-------- Supplied information --------

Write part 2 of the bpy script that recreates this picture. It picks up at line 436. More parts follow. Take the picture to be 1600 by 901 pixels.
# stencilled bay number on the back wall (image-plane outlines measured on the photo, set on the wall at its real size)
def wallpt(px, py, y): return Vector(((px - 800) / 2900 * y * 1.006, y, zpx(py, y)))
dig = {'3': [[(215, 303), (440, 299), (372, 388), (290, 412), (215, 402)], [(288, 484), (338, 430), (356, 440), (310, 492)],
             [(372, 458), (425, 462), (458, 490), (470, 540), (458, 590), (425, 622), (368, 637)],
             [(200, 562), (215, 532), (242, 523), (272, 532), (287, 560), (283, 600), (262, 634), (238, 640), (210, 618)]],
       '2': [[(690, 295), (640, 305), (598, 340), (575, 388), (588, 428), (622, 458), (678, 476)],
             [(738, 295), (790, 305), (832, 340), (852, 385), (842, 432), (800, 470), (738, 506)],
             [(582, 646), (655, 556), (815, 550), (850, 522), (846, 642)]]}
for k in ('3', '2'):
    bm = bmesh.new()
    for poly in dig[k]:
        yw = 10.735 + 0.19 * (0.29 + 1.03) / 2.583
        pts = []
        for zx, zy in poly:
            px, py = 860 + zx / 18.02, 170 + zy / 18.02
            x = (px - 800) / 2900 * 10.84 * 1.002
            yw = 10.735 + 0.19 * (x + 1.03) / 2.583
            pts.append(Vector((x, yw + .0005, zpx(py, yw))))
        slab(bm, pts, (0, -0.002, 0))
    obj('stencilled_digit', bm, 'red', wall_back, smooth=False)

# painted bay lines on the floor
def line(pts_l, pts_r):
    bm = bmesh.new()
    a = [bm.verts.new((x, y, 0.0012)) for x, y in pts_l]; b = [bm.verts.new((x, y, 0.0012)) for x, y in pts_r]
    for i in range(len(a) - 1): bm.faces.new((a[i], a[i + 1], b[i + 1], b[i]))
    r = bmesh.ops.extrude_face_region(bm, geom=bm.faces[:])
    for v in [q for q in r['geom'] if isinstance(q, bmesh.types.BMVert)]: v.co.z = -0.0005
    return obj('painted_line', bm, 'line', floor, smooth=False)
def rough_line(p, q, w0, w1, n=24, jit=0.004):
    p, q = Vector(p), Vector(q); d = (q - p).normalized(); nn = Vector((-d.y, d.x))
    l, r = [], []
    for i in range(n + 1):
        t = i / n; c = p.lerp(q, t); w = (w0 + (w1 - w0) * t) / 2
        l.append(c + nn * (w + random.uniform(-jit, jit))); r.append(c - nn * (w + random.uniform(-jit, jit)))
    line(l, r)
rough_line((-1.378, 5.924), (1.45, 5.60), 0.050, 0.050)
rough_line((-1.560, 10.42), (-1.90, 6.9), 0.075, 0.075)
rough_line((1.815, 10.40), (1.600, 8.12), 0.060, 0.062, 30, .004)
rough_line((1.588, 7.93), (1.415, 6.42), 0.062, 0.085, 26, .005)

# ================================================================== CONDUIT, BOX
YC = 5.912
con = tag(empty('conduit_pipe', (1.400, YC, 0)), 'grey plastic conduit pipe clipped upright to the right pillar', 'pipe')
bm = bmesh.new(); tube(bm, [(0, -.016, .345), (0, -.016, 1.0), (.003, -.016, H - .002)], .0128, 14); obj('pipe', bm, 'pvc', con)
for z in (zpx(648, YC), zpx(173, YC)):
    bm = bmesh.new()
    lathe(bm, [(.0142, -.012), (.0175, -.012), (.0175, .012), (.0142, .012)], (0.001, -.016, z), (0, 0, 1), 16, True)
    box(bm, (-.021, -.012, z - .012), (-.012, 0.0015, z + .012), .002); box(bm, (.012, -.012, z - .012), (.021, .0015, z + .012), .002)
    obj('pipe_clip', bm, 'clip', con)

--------

Go through the listing and copy all of it exactly.

## Task result
Write part 2 of the bpy script that recreates this picture. It picks up at line 436. More parts follow. Take the picture to be 1600 by 901 pixels.
# stencilled bay number on the back wall (image-plane outlines measured on the photo, set on the wall at its real size)
def wallpt(px, py, y): return Vector(((px - 800) / 2900 * y * 1.006, y, zpx(py, y)))
dig = {'3': [[(215, 303), (440, 299), (372, 388), (290, 412), (215, 402)], [(288, 484), (338, 430), (356, 440), (310, 492)],
             [(372, 458), (425, 462), (458, 490), (470, 540), (458, 590), (425, 622), (368, 637)],
             [(200, 562), (215, 532), (242, 523), (272, 532), (287, 560), (283, 600), (262, 634), (238, 640), (210, 618)]],
       '2': [[(690, 295), (640, 305), (598, 340), (575, 388), (588, 428), (622, 458), (678, 476)],
             [(738, 295), (790, 305), (832, 340), (852, 385), (842, 432), (800, 470), (738, 506)],
             [(582, 646), (655, 556), (815, 550), (850, 522), (846, 642)]]}
for k in ('3', '2'):
    bm = bmesh.new()
    for poly in dig[k]:
        yw = 10.735 + 0.19 * (0.29 + 1.03) / 2.583
        pts = []
        for zx, zy in poly:
            px, py = 860 + zx / 18.02, 170 + zy / 18.02
            x = (px - 800) / 2900 * 10.84 * 1.002
            yw = 10.735 + 0.19 * (x + 1.03) / 2.583
            pts.append(Vector((x, yw + .0005, zpx(py, yw))))
        slab(bm, pts, (0, -0.002, 0))
    obj('stencilled_digit', bm, 'red', wall_back, smooth=False)

# painted bay lines on the floor
def line(pts_l, pts_r):
    bm = bmesh.new()
    a = [bm.verts.new((x, y, 0.0012)) for x, y in pts_l]; b = [bm.verts.new((x, y, 0.0012)) for x, y in pts_r]
    for i in range(len(a) - 1): bm.faces.new((a[i], a[i + 1], b[i + 1], b[i]))
    r = bmesh.ops.extrude_face_region(bm, geom=bm.faces[:])
    for v in [q for q in r['geom'] if isinstance(q, bmesh.types.BMVert)]: v.co.z = -0.0005
    return obj('painted_line', bm, 'line', floor, smooth=False)
def rough_line(p, q, w0, w1, n=24, jit=0.004):
    p, q = Vector(p), Vector(q); d = (q - p).normalized(); nn = Vector((-d.y, d.x))
    l, r = [], []
    for i in range(n + 1):
        t = i / n; c = p.lerp(q, t); w = (w0 + (w1 - w0) * t) / 2
        l.append(c + nn * (w + random.uniform(-jit, jit))); r.append(c - nn * (w + random.uniform(-jit, jit)))
    line(l, r)
rough_line((-1.378, 5.924), (1.45, 5.60), 0.050, 0.050)
rough_line((-1.560, 10.42), (-1.90, 6.9), 0.075, 0.075)
rough_line((1.815, 10.40), (1.600, 8.12), 0.060, 0.062, 30, .004)
rough_line((1.588, 7.93), (1.415, 6.42), 0.062, 0.085, 26, .005)

# ================================================================== CONDUIT, BOX
YC = 5.912
con = tag(empty('conduit_pipe', (1.400, YC, 0)), 'grey plastic conduit pipe clipped upright to the right pillar', 'pipe')
bm = bmesh.new(); tube(bm, [(0, -.016, .345), (0, -.016, 1.0), (.003, -.016, H - .002)], .0128, 14); obj('pipe', bm, 'pvc', con)
for z in (zpx(648, YC), zpx(173, YC)):
    bm = bmesh.new()
    lathe(bm, [(.0142, -.012), (.0175, -.012), (.0175, .012), (.0142, .012)], (0.001, -.016, z), (0, 0, 1), 16, True)
    box(bm, (-.021, -.012, z - .012), (-.012, 0.0015, z + .012), .002); box(bm, (.012, -.012, z - .012), (.021, .0015, z + .012), .002)
    obj('pipe_clip', bm, 'clip', con)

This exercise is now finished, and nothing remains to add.